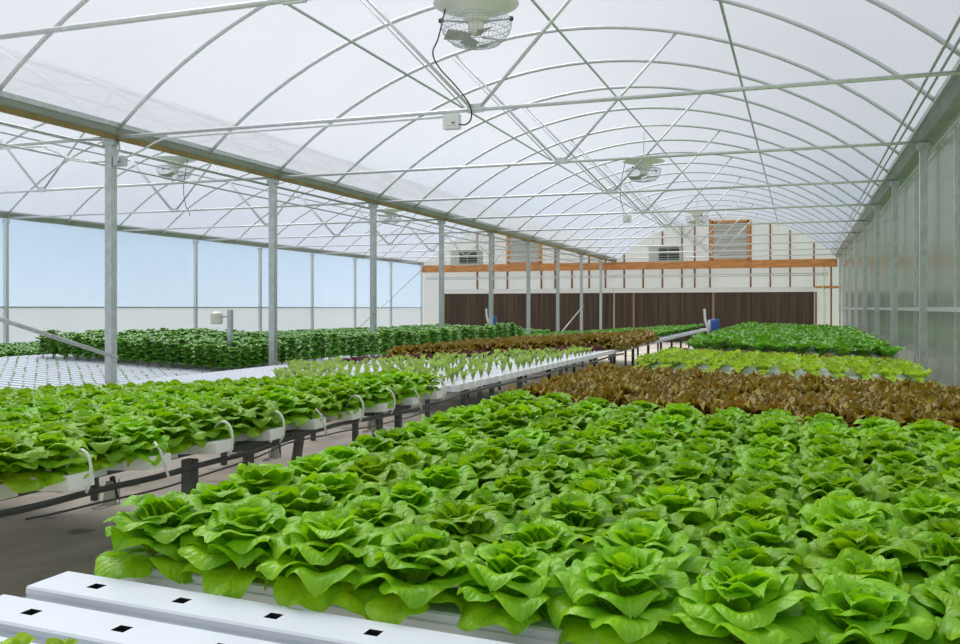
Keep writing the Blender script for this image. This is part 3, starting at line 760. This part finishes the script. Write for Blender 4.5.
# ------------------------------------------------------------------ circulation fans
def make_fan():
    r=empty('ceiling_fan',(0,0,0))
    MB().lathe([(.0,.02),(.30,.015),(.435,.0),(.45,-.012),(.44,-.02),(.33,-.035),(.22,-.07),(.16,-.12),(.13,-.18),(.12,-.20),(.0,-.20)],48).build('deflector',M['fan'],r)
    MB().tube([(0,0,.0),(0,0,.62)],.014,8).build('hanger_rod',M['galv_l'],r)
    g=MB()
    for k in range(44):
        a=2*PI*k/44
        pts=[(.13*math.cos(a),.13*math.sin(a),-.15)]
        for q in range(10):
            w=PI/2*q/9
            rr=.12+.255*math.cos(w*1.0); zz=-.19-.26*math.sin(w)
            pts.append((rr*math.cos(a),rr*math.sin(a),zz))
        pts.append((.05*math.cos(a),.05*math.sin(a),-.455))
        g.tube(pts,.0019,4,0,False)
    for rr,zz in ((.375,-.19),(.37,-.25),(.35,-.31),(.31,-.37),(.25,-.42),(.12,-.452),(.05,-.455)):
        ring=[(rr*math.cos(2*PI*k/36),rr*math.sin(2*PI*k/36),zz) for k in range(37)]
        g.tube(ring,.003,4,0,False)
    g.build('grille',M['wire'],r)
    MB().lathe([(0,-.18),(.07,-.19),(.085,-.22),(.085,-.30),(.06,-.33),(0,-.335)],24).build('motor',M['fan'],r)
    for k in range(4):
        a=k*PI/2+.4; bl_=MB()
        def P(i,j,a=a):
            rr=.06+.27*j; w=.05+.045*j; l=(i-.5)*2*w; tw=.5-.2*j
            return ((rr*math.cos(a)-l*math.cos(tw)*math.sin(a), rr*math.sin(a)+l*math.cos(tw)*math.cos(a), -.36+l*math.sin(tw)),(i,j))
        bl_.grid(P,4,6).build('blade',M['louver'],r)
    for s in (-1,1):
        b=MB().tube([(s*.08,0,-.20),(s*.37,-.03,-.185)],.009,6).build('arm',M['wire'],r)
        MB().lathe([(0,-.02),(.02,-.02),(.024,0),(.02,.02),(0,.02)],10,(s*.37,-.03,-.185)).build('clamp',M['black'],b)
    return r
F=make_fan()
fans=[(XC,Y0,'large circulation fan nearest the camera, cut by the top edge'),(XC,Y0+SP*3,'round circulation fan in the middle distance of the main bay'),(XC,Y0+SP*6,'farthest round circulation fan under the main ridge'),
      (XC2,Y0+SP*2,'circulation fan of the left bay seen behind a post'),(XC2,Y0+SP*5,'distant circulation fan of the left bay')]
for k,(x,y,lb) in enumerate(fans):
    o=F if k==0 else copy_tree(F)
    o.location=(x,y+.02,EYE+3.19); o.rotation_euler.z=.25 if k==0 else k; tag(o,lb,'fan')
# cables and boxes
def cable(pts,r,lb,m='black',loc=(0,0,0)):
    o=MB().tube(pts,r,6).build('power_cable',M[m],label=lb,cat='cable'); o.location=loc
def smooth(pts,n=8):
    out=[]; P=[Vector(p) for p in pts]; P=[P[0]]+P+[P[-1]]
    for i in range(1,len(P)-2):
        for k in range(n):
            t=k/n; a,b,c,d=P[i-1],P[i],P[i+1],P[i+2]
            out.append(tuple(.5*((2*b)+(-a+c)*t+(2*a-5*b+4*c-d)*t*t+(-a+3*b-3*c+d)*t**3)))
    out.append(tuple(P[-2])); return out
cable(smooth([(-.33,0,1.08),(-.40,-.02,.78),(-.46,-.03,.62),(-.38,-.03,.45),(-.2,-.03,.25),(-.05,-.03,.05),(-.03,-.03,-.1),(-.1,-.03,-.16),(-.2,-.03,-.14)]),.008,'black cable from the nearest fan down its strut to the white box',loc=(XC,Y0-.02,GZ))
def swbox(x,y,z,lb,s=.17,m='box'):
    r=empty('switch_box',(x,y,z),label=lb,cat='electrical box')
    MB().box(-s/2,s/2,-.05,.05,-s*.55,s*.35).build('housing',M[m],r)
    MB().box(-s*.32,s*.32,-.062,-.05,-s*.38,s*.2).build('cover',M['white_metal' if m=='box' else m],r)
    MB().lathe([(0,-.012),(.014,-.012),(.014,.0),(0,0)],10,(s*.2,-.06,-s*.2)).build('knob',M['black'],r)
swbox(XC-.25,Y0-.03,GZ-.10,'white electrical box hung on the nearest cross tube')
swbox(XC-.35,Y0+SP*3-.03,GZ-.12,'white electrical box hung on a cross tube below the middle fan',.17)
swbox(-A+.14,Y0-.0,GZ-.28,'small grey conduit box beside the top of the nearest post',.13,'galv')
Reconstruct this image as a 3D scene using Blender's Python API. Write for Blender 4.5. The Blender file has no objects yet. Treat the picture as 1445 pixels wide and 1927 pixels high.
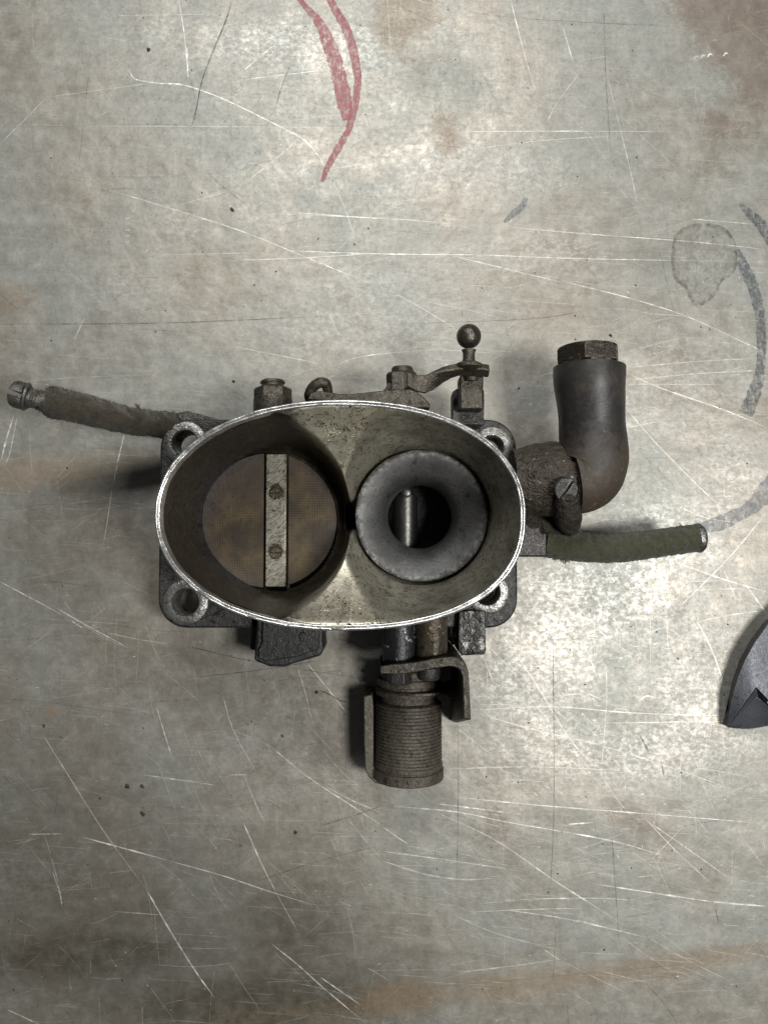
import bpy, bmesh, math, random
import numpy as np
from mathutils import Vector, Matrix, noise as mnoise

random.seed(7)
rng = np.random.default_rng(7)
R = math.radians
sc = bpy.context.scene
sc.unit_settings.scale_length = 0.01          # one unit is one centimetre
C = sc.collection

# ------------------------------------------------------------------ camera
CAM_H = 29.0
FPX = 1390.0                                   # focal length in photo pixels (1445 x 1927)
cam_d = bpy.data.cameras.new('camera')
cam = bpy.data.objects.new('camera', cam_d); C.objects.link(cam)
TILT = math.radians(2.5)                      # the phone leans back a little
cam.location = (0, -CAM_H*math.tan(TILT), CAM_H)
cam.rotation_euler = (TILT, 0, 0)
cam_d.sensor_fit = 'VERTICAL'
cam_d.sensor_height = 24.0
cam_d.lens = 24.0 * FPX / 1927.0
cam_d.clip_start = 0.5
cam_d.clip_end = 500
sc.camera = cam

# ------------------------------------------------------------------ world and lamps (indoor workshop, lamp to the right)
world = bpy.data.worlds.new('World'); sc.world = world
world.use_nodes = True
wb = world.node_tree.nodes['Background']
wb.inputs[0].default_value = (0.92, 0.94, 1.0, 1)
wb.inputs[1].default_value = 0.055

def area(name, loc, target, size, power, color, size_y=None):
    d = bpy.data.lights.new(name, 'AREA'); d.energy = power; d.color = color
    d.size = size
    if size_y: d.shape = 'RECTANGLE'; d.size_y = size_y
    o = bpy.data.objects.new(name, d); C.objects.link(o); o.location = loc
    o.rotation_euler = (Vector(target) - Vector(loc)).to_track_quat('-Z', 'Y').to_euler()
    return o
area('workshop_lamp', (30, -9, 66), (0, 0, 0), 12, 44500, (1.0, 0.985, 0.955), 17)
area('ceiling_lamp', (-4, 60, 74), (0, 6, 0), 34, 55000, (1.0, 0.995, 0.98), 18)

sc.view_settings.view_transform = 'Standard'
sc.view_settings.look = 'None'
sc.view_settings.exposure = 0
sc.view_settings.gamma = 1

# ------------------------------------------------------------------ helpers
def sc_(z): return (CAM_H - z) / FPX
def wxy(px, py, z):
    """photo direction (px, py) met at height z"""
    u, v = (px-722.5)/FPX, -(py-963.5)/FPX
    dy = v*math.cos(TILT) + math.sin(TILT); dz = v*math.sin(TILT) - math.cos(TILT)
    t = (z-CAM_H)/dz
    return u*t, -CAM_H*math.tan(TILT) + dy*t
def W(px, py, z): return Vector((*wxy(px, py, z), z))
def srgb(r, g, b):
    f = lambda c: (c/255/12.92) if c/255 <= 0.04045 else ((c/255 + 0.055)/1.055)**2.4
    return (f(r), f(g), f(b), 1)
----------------
## Task instructions
Above are the records. Copy only the lines from the one with "Reconstruct this image" through the one with "C = sc.collection", exactly, with no pictures.

## Correct response
Reconstruct this image as a 3D scene using Blender's Python API. Write for Blender 4.5. The Blender file has no objects yet. Treat the picture as 1445 pixels wide and 1927 pixels high.
import bpy, bmesh, math, random
import numpy as np
from mathutils import Vector, Matrix, noise as mnoise

random.seed(7)
rng = np.random.default_rng(7)
R = math.radians
sc = bpy.context.scene
sc.unit_settings.scale_length = 0.01          # one unit is one centimetre
C = sc.collection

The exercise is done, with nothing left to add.